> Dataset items
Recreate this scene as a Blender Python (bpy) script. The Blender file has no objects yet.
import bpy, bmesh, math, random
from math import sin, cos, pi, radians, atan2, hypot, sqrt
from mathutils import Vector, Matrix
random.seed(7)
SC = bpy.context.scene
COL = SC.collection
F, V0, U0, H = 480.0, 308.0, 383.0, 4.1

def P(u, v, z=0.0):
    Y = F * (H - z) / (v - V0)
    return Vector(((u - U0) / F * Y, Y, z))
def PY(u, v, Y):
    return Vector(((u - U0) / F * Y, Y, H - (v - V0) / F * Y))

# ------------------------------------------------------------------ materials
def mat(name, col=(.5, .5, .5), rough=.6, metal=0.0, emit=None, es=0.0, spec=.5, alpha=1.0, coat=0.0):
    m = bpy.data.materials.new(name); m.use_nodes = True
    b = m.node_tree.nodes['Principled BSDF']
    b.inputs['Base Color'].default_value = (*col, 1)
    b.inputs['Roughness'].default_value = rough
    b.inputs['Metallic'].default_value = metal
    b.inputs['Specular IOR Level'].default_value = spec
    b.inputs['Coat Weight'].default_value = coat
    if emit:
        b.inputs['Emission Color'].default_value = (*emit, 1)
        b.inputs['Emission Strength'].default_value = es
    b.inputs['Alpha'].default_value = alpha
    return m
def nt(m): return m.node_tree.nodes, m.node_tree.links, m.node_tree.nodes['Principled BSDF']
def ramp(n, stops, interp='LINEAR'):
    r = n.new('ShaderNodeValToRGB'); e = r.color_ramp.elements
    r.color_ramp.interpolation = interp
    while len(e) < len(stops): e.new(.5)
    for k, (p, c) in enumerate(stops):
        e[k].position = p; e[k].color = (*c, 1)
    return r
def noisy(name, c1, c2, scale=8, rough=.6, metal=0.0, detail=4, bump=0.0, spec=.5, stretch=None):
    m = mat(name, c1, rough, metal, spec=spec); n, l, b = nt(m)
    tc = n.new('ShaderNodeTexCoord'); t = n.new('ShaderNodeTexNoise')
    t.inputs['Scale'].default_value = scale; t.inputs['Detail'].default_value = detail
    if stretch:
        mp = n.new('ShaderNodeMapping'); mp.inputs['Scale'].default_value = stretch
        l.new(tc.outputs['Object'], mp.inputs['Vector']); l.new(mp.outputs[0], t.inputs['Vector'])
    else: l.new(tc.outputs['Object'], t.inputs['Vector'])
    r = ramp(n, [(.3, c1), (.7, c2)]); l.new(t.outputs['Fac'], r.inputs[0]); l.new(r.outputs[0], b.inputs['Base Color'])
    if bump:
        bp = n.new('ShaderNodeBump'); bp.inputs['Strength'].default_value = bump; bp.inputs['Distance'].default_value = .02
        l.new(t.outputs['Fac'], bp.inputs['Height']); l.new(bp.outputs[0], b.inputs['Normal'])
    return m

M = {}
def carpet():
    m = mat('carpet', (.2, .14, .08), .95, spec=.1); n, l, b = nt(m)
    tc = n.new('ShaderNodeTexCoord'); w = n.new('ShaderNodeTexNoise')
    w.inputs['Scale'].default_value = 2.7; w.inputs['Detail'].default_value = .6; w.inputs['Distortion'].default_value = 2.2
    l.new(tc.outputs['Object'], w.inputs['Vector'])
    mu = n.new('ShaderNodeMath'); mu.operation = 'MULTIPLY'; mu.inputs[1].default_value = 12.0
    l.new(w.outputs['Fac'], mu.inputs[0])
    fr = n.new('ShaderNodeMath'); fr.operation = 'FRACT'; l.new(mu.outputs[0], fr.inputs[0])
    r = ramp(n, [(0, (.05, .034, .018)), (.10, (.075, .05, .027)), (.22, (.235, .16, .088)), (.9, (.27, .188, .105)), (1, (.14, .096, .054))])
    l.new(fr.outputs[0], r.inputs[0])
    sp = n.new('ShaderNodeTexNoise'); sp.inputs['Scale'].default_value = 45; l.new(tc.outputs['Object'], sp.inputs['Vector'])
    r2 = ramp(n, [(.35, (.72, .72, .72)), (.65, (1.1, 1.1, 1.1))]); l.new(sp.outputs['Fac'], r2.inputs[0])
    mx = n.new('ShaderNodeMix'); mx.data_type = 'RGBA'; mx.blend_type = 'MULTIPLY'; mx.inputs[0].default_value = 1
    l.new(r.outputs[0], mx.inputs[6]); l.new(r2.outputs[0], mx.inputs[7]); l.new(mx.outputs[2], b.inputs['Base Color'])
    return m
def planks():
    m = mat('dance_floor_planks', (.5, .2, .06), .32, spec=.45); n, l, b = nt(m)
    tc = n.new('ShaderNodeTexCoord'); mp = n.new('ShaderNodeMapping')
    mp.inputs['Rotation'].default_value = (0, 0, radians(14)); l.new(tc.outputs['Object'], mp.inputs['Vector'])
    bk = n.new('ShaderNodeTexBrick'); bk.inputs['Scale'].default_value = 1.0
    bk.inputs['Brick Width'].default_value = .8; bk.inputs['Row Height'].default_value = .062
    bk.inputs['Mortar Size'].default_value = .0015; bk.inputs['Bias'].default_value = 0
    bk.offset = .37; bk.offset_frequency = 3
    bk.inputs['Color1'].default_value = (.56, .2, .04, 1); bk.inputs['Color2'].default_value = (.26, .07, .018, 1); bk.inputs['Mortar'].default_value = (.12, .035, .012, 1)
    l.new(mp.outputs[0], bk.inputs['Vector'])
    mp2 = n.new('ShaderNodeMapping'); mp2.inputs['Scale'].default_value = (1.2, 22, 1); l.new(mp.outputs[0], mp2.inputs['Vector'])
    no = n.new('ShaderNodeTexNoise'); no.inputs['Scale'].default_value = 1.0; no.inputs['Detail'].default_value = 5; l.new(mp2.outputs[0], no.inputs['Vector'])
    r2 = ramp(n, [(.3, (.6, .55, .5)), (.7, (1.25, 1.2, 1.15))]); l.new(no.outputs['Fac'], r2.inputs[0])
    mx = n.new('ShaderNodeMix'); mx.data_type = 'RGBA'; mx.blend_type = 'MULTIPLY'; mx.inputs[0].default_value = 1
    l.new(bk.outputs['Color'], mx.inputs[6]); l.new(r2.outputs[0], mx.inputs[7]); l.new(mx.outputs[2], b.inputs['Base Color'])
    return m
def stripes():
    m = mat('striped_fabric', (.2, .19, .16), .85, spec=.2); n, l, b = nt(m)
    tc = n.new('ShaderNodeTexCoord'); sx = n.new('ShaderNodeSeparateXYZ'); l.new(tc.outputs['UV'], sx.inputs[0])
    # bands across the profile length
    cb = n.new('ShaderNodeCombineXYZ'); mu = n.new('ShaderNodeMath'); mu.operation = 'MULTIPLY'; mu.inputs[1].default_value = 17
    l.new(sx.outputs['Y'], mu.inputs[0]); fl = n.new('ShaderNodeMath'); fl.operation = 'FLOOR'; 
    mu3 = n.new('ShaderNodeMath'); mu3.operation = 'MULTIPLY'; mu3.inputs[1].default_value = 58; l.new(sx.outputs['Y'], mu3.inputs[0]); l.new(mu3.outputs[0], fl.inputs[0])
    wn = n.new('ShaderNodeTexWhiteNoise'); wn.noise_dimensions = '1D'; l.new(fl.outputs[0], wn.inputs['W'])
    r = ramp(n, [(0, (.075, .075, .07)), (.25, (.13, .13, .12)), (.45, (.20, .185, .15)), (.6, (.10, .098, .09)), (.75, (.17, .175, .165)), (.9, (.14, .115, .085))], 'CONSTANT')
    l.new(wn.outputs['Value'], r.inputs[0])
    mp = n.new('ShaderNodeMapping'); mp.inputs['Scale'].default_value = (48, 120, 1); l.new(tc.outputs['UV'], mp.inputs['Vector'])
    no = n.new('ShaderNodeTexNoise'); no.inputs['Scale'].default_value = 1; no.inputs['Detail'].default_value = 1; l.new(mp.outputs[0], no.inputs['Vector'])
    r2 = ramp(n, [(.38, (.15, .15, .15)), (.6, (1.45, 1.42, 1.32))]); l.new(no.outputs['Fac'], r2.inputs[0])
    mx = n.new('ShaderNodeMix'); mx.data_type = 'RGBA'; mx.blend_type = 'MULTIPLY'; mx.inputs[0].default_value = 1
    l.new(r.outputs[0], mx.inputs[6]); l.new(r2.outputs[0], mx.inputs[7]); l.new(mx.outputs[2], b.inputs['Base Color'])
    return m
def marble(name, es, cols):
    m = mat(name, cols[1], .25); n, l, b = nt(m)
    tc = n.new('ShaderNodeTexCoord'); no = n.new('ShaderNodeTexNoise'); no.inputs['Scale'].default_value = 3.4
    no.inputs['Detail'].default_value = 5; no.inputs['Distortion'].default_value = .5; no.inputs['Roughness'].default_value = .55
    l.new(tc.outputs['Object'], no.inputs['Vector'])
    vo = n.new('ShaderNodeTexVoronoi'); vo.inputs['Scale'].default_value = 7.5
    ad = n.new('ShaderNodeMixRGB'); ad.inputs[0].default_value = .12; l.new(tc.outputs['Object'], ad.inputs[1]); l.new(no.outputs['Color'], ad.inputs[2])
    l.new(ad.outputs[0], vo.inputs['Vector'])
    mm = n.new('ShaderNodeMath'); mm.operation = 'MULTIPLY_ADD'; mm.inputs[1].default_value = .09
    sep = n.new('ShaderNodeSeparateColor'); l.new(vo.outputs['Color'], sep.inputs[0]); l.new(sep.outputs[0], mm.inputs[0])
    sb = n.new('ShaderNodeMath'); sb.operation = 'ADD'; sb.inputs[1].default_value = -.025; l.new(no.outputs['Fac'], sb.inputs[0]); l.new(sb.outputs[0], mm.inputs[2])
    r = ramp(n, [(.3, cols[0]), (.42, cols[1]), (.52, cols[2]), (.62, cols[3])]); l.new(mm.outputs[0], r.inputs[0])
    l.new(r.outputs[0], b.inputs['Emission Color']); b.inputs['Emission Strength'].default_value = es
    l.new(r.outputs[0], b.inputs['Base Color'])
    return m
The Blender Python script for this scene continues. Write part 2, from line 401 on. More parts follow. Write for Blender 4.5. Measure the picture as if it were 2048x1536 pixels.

> Problem requirements
Return the entries above unchanged, starting at the first line and stopping after the line with "return Vector(((u - U0) / F * Y, Y, H".

> Solution
Recreate this scene as a Blender Python (bpy) script. The Blender file has no objects yet.
import bpy, bmesh, math, random
from math import sin, cos, pi, radians, atan2, hypot, sqrt
from mathutils import Vector, Matrix
random.seed(7)
SC = bpy.context.scene
COL = SC.collection
F, V0, U0, H = 480.0, 308.0, 383.0, 4.1

def P(u, v, z=0.0):
    Y = F * (H - z) / (v - V0)
    return Vector(((u - U0) / F * Y, Y, z))
def PY(u, v, Y):
    return Vector(((u - U0) / F * Y, Y, H - (v - V0) / F * Y))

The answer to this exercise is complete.